Scene modeling code data:
··········
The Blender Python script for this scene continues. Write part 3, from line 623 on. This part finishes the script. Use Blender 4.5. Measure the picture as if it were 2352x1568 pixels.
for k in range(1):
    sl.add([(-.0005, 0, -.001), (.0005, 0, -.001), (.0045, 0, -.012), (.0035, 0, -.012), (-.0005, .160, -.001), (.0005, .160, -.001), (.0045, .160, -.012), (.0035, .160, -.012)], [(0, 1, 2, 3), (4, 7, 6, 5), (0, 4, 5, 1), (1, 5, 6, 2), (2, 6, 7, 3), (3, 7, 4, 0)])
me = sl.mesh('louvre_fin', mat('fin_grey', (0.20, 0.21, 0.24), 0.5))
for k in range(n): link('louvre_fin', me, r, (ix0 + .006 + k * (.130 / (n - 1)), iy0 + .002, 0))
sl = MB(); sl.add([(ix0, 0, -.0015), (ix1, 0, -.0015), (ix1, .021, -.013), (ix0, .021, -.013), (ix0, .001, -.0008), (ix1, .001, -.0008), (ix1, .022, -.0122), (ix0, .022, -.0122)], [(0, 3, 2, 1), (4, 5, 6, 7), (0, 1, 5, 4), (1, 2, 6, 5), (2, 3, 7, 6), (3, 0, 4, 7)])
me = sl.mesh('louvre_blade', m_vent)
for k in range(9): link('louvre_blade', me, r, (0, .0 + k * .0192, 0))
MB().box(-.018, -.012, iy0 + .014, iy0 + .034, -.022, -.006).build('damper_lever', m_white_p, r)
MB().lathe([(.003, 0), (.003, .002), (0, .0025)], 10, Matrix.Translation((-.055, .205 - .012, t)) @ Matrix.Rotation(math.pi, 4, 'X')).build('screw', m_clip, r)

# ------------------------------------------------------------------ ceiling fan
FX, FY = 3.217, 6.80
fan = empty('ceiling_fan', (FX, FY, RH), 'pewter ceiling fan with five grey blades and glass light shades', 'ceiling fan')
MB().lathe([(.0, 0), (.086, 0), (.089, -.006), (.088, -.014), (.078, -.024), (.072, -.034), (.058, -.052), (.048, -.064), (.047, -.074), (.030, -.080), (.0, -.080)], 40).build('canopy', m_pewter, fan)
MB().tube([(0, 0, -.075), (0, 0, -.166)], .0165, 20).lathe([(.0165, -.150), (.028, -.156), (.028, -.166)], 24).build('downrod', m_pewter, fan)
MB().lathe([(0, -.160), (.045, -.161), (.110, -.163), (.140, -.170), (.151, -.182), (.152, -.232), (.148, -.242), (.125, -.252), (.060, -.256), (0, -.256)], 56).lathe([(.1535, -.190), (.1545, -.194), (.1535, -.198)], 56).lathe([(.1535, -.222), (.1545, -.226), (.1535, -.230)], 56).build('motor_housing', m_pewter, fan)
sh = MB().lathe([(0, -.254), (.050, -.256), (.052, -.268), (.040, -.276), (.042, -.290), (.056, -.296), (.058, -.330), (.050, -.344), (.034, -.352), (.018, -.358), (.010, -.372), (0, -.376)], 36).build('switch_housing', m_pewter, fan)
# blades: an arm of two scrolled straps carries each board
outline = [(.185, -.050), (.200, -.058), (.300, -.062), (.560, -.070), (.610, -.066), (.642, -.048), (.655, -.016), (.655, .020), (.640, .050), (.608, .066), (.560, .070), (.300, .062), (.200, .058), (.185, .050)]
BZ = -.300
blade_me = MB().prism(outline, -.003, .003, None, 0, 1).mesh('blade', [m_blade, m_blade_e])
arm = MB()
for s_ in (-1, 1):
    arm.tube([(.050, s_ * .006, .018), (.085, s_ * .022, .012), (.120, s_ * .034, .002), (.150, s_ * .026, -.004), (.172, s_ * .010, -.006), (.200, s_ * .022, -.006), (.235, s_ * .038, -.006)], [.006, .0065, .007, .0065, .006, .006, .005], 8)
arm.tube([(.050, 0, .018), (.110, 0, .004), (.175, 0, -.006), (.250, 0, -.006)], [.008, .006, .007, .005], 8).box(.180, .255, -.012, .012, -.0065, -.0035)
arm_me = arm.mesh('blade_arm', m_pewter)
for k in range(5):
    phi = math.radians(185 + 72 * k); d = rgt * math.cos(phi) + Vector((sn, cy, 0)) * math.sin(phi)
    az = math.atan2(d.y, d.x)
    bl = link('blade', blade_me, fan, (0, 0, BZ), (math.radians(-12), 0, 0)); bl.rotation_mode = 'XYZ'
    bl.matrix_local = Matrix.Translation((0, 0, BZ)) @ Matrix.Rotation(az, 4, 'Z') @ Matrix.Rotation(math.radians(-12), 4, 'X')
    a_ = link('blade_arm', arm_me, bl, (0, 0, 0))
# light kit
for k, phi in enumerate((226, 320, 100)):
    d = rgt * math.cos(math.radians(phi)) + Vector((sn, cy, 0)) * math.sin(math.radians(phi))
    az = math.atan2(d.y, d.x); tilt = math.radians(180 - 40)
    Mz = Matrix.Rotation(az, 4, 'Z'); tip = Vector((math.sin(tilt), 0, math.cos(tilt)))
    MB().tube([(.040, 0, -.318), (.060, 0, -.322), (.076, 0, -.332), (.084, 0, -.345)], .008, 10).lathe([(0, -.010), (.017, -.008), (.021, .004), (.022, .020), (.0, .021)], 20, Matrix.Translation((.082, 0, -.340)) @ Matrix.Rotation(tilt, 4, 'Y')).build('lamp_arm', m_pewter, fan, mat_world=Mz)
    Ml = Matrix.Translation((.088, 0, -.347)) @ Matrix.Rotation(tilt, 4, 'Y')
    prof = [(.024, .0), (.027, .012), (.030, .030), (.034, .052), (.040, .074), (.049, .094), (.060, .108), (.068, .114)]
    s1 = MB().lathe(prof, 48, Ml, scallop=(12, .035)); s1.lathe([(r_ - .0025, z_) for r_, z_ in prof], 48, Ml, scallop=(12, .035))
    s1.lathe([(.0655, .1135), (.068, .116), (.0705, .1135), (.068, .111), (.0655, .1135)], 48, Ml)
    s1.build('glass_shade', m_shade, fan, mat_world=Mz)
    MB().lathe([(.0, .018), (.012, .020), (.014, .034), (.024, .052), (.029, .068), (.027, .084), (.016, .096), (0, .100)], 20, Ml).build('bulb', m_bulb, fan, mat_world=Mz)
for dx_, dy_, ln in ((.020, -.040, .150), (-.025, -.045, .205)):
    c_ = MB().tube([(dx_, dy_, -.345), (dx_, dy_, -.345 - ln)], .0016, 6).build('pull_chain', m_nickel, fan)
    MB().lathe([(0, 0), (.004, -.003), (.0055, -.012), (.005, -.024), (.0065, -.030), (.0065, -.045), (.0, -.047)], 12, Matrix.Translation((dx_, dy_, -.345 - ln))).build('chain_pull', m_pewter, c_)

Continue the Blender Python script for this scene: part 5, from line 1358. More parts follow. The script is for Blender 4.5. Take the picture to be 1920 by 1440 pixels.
··········
* _AIM OF THE EXERCISE_
Beginning at the first line of the records, give again each line exactly as written, ending with the line that contains "4, 'X')).build('screw', m_clip, r)".

* _FINISHED EXERCISE_
The Blender Python script for this scene continues. Write part 3, from line 623 on. This part finishes the script. Use Blender 4.5. Measure the picture as if it were 2352x1568 pixels.
for k in range(1):
    sl.add([(-.0005, 0, -.001), (.0005, 0, -.001), (.0045, 0, -.012), (.0035, 0, -.012), (-.0005, .160, -.001), (.0005, .160, -.001), (.0045, .160, -.012), (.0035, .160, -.012)], [(0, 1, 2, 3), (4, 7, 6, 5), (0, 4, 5, 1), (1, 5, 6, 2), (2, 6, 7, 3), (3, 7, 4, 0)])
me = sl.mesh('louvre_fin', mat('fin_grey', (0.20, 0.21, 0.24), 0.5))
for k in range(n): link('louvre_fin', me, r, (ix0 + .006 + k * (.130 / (n - 1)), iy0 + .002, 0))
sl = MB(); sl.add([(ix0, 0, -.0015), (ix1, 0, -.0015), (ix1, .021, -.013), (ix0, .021, -.013), (ix0, .001, -.0008), (ix1, .001, -.0008), (ix1, .022, -.0122), (ix0, .022, -.0122)], [(0, 3, 2, 1), (4, 5, 6, 7), (0, 1, 5, 4), (1, 2, 6, 5), (2, 3, 7, 6), (3, 0, 4, 7)])
me = sl.mesh('louvre_blade', m_vent)
for k in range(9): link('louvre_blade', me, r, (0, .0 + k * .0192, 0))
MB().box(-.018, -.012, iy0 + .014, iy0 + .034, -.022, -.006).build('damper_lever', m_white_p, r)
MB().lathe([(.003, 0), (.003, .002), (0, .0025)], 10, Matrix.Translation((-.055, .205 - .012, t)) @ Matrix.Rotation(math.pi, 4, 'X')).build('screw', m_clip, r)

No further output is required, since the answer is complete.